Leveling up your SEO
Recreating standard SEO functionality is one thing, but how about taking your SEO further? Improving your SEO beyond the standard set of techniques is necessary if a business wants to stand out. Google and other search engines refine their ranking regularly. How prepared is your SEO setup to cater to featured snippets, voice search, core web vitals, or simply having good-quality original content? A tailored and expandable SEO setup will allow you to level up beyond the standard set of SEO techniques very quickly.
Are you curious how we at Kontent manage SEO in our headless CMS? Check out this great article: Kontent Loves: SEO.
There’s even more to explore within this series:
Featured snippets
Featured snippets are a Google feature that includes text from your website in the search results for additional context if your content answers the user’s query the best way. Structuring and chunking your content will allow you to target these queries more accurately than your competitors. Creating reusable content items (chunks) used in any related content will reinforce your messaging across your online presence. Giving those chunks the same structure and configuration options, such as “allow as a snippet,” gives your SEO experts the control over excluding or including certain items from and into these snippets.
Voice search
Is your content ready for voice search? Voice search is, in essence, a more conversational approach to querying for answers. It often includes the five Ws, such as “Where’s the closest cafe?” instead of a web search where users usually look for “closest cafe.” Some would argue that FAQs are an indicator of poorly discoverable content, and there is some merit to it. However, why not have both—make the content easily discoverable and target the “five Ws” questions? Having a FAQ section on your website isn’t as helpful as having these questions logically linked to the topic they are about. The beauty of highly structured content is that there is no limit when it comes to its reuse potential, so there can also be a dedicated FAQ section. Still, it would be much more beneficial to have the question and relevant content items bi-directionally linked. Creating a relevant “five Ws” question can be part of any content creation or SEO workflow.

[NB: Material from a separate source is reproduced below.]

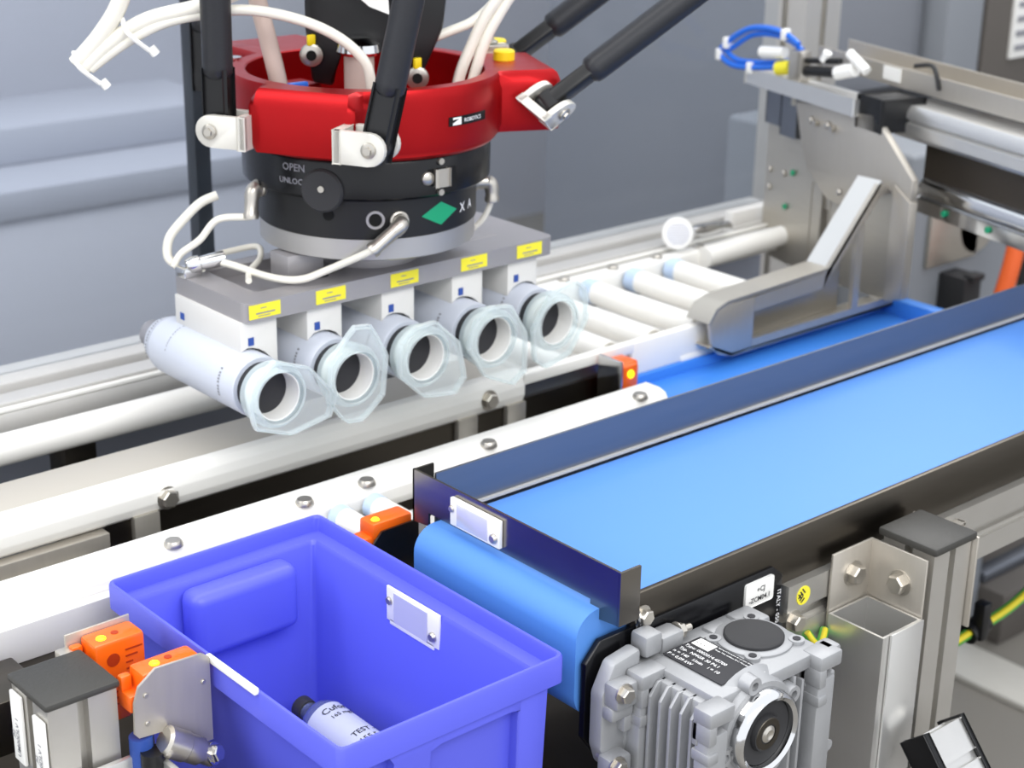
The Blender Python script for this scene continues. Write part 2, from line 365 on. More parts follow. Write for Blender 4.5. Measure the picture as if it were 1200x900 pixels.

SEO depends on consistency
A big part of SEO that is frequently left out is content stability and consistency. Reusing content chunks to promote content consistency and stability is more common than it used to be, but how about promoting the same consistency and stability in metadata by reusing SEO keywords or parts of the metadata description? The great thing about a headless setup is that you can model your SEO metadata elements the same way as any element containing content. So why not allow the reuse of tags, keywords, or content chunks in metadata fields?
Summary
All the above approaches are, in the end, creating semantic relationships in your content. Standard out-of-the-box SEO tools can bring you only the standard outcomes. Why not attempt more? Giving more thought when adding metadata and creating semantic relationships throughout your content gives you more flexibility, more content insights and helps you create more useful content for your audience. That’s what matters the most.
Points to remember:
- Although built-in SEO tools speed up SEO functionality development, they have limited expandability.
- Standard SEO functionality can be achieved by standard headless CMS tools, such as content type snippets, URL slugs, and taxonomies.
- Semantic relationships and a well-thought-out metadata strategy bring the biggest SEO and end-user value.